Broad aspects of the bill will see Israel’s trade status upgraded and new mechanisms created to facilitate technological cooperation in corporate and academic contexts. The Times of Israel specifically focused on the security dimensions of the legislation:
Under the new legislation, the US can increase by $200 million the value of US weapons held in Israel — bringing the total value of US weapons stored in Israel to a total of $1.8 billion. The forward-based weapons stockpiles in Israel have doubled in their value in the past two years, and are meant to speed up US resupply in the event of a crisis in the Middle East. The weapons in the stockpile can also be used by Israel in the event of an emergency, with Israel reimbursing the US for any weapons used.
The Israelis had tapped into some of those stockpiles their recent wars with Hamas.
The Times of Israel also picked out provisions of the bill requiring the president to “study the feasibility of expanding US-Israel cooperation on cyber security.” A recently leaked top-secret memo detailed previously unknown dimensions of US-Israeli intelligence cooperation, revealing that Washington and Jerusalem coordinate on cyber issues to an unprecedented degree:
According to the document, which describes significant, joint intelligence successes such as those involving the Iranian nuclear program, “NSA maintains a far-reaching technical and analytic relationship with the Israeli SIGINT National Unit [i.e., Unit 2800], sharing information on access, intercept, targeting, language, analysis and reporting. This SIGINT relationship has increasingly been the catalyst for a broader intelligence relationship between the United States and Israel.
There are also provisions in the legislation to broaden energy cooperation, just a few weeks after the Houston Chronicle reported on broad efforts being made to establish links between Israel and Texas-based energy companies on issues ranging from regulatory advice to resource co-production.
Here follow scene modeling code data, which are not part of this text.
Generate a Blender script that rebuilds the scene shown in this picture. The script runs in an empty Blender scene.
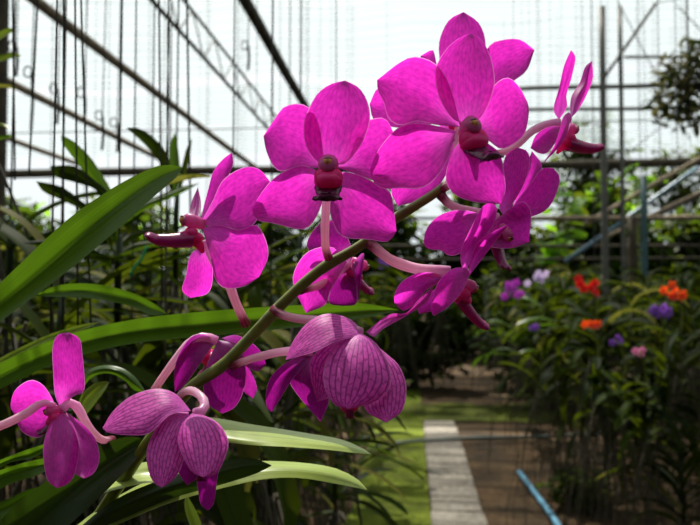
import bpy, math, random
from mathutils import Vector, Matrix, noise
R = random.Random(7)
PI = math.pi
scene = bpy.context.scene
COL = scene.collection

# ------------------------------------------------------------------ camera
EYE = Vector((0, 0, 1.5))
F = 700.0
YAW, PITCH = math.radians(5.06), math.radians(2.09)
cam_d = bpy.data.cameras.new('camera'); cam = bpy.data.objects.new('camera', cam_d); COL.objects.link(cam)
cam.location = EYE; cam.rotation_euler = (PI/2 + PITCH, 0, YAW)
cam_d.sensor_width = 36; cam_d.lens = 36; cam_d.clip_start = 0.02; cam_d.clip_end = 300
cam_d.dof.use_dof = True; cam_d.dof.focus_distance = 0.425; cam_d.dof.aperture_fstop = 11.5
scene.camera = cam
CR = Vector((math.cos(YAW), math.sin(YAW), 0))
CF = Vector((-math.sin(YAW)*math.cos(PITCH), math.cos(YAW)*math.cos(PITCH), math.sin(PITCH)))
CU = CR.cross(CF)
def P(x, y, d):                       # a point seen at (x, y) and d metres deep
    return EYE + (CF + CR*((x-350)/F) - CU*((y-262.5)/F))*d
def PY(x, y, Y):                      # a point seen at (x, y) on the plane world Y
    r = CF + CR*((x-350)/F) - CU*((y-262.5)/F)
    return EYE + r*(Y/r.y)
def cdir(x, y, z):                    # right, up, toward the viewer
    return (CR*x + CU*y - CF*z).normalized()

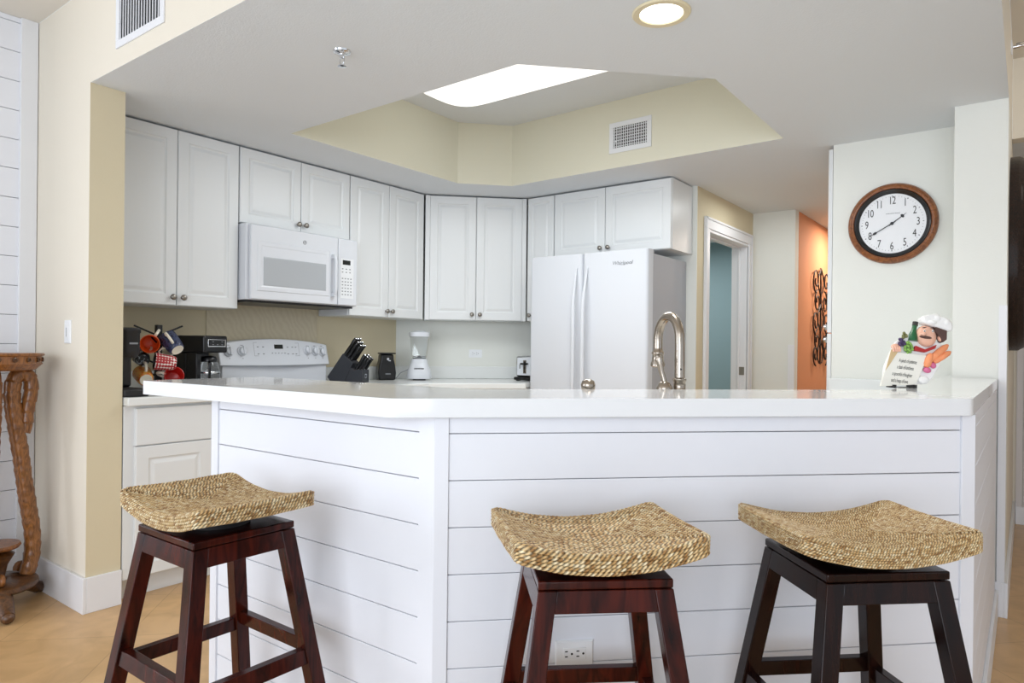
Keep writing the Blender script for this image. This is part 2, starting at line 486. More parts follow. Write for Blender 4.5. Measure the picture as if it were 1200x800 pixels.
# area lights inside kitchen, hall and rooms
area('hall_lamp_light', (-1.05, 6.5, 2.2), (-1.3, 6.5, 0), 0.3, 0.3, 16, (1.0, 0.86, 0.74))
area('teal_room_fill', (-2.7, 5.9, 2.2), (-2.7, 5.9, 0), 0.8, 0.8, 16, (0.95, 1.0, 1.0))  # unseen fill light, added to brighten the teal walls
area('tray_lamp_light', (-2.05, 2.9, 2.28), (-2.05, 2.9, 0), 1.4, 0.4, 19, (0.93, 0.98, 1.02))
area('hall_fill', (-1.35, 4.9, 2.24), (-1.35, 4.9, 0), 0.3, 0.3, 5, (0.95, 1.0, 1.0))  # added fill for the hall, no visible fitting
area('downlight_light', (-0.979, 2.098, 2.25), (-0.979, 2.098, 0), 0.13, 0.13, 8, (1.0, 0.95, 0.88), 150)
area('passage_light', (0.9, 3.6, 2.6), (0.6, 4.6, 0.5), 0.4, 0.4, 5, (1.0, 0.93, 0.85))

# ================================================================== BREAKFAST BAR
BT = 1.04; BB = 0.998
bar = thing('breakfast_bar', 'white shiplap clad angled breakfast bar the three stools stand at', 'bar', (-1.04, 1.10, 0))
bx, by = -1.04, 1.10


def L(x, y): return (x - bx, y - by)


core = [(-1.95, 1.115), (-1.046, 1.115), (-0.122, 2.039), (-0.122, 3.66), (-0.24, 3.66), (-0.24, 2.088), (-1.095, 1.235), (-1.95, 1.235)]
MB().use(M_gap).prism([L(*p) for p in core], 0, BB).build('core', bar)


def shiplap(length, name, loc, rz, post_l, post_r):
    """boards face local -y, plane y=0"""
    m = MB().use(M_ship)
    zt = BB; cuts = []
    zc = 0.96
    while zc > 0.15: cuts.append(zc); zc -= 0.104
    prev = zt
    for c in cuts + [0.0]:
        m.box(post_l, length - post_r, 0.0, 0.012, c + 0.0009, prev - 0.0009)
        prev = c
    o = m.build(name, bar, loc=(loc[0] - bx, loc[1] - by, 0), rotz=rz, bevel=0.0012, bseg=1)
    return o


PF = [(-1.04, 1.10), (-0.107, 2.033)]
lenC = math.hypot(PF[1][0] - PF[0][0], PF[1][1] - PF[0][1])
shiplap(0.91, 'shiplap_panel', (-1.95, 1.10), 0, 0.03, 0.045)
shiplap(lenC, 'shiplap_panel', PF[0], R(45), 0.03, 0.034)
shiplap(1.62, 'shiplap_panel', PF[1], R(90), 0.03, 0.03)
# posts (corner boards)
e = 0.005
MB().use(M_ship).prism([L(-1.955, 1.235), L(-1.955, 1.10 - e), L(-1.92, 1.10 - e), L(-1.92, 1.12), L(-1.94, 1.235)], 0, BB).build('corner_post', bar, bevel=0.001, bseg=1)
c45 = math.sqrt(.5)
MB().use(M_ship).prism([L(-1.085, 1.12), L(-1.085, 1.10 - e), L(-1.04 + e * .4, 1.10 - e), L(-1.04 + .030 * c45 + e * c45, 1.10 + .030 * c45 - e * c45), L(-1.04 + .03 * c45 - .014, 1.10 + .03 * c45 + .014)], 0, BB).build('corner_post', bar, bevel=0.001, bseg=1)
MB().use(M_ship).prism([L(-0.107 - .034 * c45 + e * c45, 2.033 - .034 * c45 - e * c45), L(-0.107 + e, 2.033 - e * .4), L(-0.107 + e, 2.063), L(-0.125, 2.063), L(-0.107 - .034 * c45 - .012, 2.033 - .034 * c45 + .012)], 0, BB).build('corner_post', bar, bevel=0.001, bseg=1)
# skirting at floor
MB().use(M_trim).prism([L(-1.955, 1.10), L(-1.955, 1.085), L(-1.035, 1.085), L(-0.095, 2.025), L(-0.095, 3.655), L(-0.107, 3.655), L(-0.107, 2.033), L(-1.04, 1.10)], 0, 0.12).build('skirting', bar, bevel=0.002)

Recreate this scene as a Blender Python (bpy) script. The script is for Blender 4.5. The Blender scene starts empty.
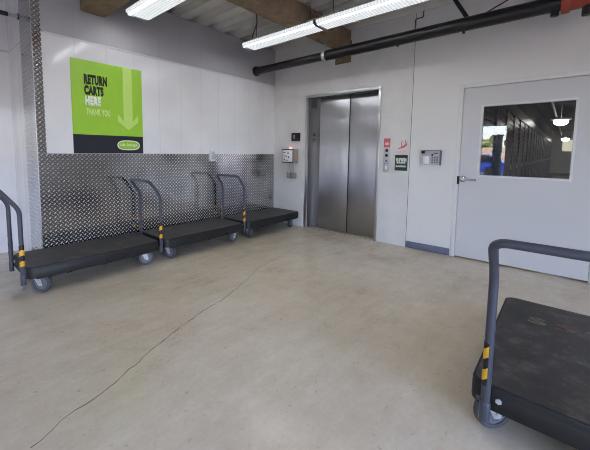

The vote itself came less than a month after a bipartisan Congressional delegation visited Israel to among other things push back against swirling reports of strain between Washington and Jerusalem. American support for Israel and sympathy for Israel remain near all time highs, and Congressional legislation expressing Washington’s backing for the Jewish state routinely cruises through the Senate without dissent. Scholar and journalist Walter Russell Mead, the James Clarke Chace Professor of Foreign Affairs and Humanities at Bard College, has described public American support for Israel as “one of the most potent political forces in U.S. foreign policy.”